• [The exercise] From the first line of the data below, copy each line up to the one containing "1.6, M['conc'], .05)", and include that line too.

• [Given material]
▼

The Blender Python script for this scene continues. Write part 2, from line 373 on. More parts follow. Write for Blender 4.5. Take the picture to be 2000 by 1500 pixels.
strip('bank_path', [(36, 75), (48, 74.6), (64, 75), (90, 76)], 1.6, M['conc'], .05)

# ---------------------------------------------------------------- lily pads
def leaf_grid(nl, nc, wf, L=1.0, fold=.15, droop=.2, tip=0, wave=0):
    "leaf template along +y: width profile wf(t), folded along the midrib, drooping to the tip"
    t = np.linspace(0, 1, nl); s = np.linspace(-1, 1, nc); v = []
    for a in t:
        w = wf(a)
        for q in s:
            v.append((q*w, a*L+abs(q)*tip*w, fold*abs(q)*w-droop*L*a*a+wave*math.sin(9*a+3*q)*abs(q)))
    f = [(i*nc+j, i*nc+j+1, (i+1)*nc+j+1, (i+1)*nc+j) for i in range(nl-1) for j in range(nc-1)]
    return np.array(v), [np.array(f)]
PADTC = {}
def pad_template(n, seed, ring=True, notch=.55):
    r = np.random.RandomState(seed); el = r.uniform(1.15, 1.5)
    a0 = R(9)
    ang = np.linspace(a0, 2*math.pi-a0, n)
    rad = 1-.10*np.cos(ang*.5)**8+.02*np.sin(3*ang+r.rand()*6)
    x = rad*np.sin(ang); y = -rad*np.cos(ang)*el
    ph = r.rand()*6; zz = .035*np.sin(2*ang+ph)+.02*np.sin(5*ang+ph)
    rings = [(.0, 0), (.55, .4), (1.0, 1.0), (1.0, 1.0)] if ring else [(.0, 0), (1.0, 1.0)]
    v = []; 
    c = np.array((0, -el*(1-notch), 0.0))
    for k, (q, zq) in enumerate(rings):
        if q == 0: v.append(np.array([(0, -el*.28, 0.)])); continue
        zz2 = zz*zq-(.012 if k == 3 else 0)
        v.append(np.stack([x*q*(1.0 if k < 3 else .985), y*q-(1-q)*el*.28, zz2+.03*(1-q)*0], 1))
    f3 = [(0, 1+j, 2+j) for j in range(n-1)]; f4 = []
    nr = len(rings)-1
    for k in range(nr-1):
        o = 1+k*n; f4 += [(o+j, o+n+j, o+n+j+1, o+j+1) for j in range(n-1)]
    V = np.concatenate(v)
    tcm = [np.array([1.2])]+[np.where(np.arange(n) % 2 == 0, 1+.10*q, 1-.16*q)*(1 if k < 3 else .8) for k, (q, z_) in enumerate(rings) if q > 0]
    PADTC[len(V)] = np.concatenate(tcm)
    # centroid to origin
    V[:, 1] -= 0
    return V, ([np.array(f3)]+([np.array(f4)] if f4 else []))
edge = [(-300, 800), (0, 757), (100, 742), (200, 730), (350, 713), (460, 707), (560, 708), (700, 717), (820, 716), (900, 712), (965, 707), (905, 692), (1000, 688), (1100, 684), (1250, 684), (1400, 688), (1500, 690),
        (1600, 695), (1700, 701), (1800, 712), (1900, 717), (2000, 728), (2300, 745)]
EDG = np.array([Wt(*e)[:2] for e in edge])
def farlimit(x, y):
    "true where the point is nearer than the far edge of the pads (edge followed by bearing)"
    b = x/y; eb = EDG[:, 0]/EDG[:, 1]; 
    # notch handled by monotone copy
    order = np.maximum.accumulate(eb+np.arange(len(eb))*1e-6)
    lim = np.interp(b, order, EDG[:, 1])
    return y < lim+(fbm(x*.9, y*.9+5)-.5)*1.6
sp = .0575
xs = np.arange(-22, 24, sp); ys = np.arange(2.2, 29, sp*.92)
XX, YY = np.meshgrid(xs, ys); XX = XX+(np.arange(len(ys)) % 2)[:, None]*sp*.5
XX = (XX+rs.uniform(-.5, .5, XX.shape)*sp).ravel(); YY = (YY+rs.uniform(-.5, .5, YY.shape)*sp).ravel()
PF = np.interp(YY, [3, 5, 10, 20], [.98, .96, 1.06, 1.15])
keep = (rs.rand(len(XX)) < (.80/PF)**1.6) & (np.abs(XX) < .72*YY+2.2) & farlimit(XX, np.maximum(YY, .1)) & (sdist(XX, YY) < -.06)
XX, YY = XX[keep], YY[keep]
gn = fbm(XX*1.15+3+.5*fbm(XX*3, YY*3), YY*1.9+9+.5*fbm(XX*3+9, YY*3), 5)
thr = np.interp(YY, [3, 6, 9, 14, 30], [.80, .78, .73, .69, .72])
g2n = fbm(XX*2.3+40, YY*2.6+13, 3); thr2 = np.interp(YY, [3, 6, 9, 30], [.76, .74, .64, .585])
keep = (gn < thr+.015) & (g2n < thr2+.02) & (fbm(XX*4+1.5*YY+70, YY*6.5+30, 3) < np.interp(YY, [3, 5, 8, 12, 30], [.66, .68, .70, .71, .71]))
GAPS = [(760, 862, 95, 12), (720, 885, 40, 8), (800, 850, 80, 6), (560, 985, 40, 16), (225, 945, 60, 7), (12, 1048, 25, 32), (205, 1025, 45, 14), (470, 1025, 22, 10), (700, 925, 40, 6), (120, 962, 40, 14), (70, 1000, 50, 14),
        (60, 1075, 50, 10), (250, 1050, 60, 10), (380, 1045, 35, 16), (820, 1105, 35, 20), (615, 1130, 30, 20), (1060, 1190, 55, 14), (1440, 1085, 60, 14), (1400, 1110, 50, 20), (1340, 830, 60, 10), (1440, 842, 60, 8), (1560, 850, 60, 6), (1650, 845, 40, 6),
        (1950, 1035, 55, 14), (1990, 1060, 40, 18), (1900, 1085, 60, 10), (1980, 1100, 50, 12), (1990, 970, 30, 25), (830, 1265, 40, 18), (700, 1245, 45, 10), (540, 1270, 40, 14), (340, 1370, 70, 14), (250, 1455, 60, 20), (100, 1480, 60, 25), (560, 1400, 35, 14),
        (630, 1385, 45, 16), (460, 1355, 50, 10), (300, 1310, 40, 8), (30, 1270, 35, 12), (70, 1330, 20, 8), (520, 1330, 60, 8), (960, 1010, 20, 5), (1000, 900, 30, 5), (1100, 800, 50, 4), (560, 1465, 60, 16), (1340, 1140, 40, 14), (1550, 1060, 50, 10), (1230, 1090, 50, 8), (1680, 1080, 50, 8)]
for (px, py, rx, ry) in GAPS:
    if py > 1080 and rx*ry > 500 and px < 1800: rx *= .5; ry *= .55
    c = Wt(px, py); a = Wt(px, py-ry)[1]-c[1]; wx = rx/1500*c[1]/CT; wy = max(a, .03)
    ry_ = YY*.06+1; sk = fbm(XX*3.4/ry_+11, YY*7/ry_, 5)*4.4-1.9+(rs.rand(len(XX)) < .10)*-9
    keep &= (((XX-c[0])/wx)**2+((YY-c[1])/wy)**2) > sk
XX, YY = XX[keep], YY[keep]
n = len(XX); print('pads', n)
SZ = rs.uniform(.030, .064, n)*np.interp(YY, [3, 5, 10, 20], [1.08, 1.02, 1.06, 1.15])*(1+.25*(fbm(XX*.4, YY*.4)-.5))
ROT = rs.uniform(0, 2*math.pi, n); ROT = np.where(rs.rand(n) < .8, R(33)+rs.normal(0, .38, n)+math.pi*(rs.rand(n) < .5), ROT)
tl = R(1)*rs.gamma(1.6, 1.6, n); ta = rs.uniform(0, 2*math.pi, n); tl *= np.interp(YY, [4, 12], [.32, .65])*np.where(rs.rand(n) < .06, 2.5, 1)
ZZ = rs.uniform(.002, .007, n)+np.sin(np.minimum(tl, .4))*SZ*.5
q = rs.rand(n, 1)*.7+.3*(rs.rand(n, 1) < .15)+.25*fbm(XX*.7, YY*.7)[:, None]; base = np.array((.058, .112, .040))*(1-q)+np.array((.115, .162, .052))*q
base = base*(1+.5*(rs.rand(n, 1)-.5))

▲

• [Written response]
The Blender Python script for this scene continues. Write part 2, from line 373 on. More parts follow. Write for Blender 4.5. Take the picture to be 2000 by 1500 pixels.
strip('bank_path', [(36, 75), (48, 74.6), (64, 75), (90, 76)], 1.6, M['conc'], .05)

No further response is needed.